MdL Klaus Steiner hob hervor, dass Landwirtschaftsminister Brunner sich bei einem Besuch am Vortrag der Inbetriebnahme „sehr beeindruckt” von der zukunfstweisenden Anlage gezeigt hatte.

Agnion-Geschäftsführer Dr. Stephan Mey lobte den Mut und die offene Bereitschaft in Grassau, die bis dato in der kommerziellen Nutzung noch unerprobte Technik einzusetzen. „Öl ist zu schade zum Verheizen”, sagte er zum Vorrang der Biomasse als Energieträger. „Schade ist, dass man bei der Realisierung dieser Technologie auf ausländische Investoren angewiesen ist. Deutsche banken finanzieren so etwas nicht.”

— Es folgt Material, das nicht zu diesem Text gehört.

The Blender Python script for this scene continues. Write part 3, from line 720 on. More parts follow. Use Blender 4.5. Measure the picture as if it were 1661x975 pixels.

Dr. Peter Pichl vom Umweltbundesamt aus Dessau hob hervor, dass der Heatpipe-Reformer ein wesentlicher Baustein in der Klimapolitik darstelle. Er könne Städten und Kommunen dabei helfen, den Kohlendioxidausstoß wirkungsvoll zu reduzieren und „Strom und Wärme mit höchster Effizienz und nachhaltig zu produzieren”. Pichl sprach von einer „Effizienzrevolution auf dem Biomassesektor” und sah ein großes Nachfrage-Potential in der Technologie. Deren Fertigung in Großserien stelle allerdings jetzt eine große Herausforderung darstelle. Pichl lobte ebenso das Umfeld im Achental, das eine Realisierung ermöglicht habe. Am Amtssitz in Dessau sei die bereitsschaft wesentlich geringer gewesen.

Die Geistlichen der beiden Kirchen, Diakon Sörgel und Notter nahmen im Anschluss die feierliche Weihe vor. Das Fraunhofer-Institut für Umwelt-, Sicherheits- und Energietechnik, UMSICHT, hat übrigens in einer technischen Stellungnahme die Innovationskraft und Marktreife des agnion Heatpipe-Reformers bestätigt.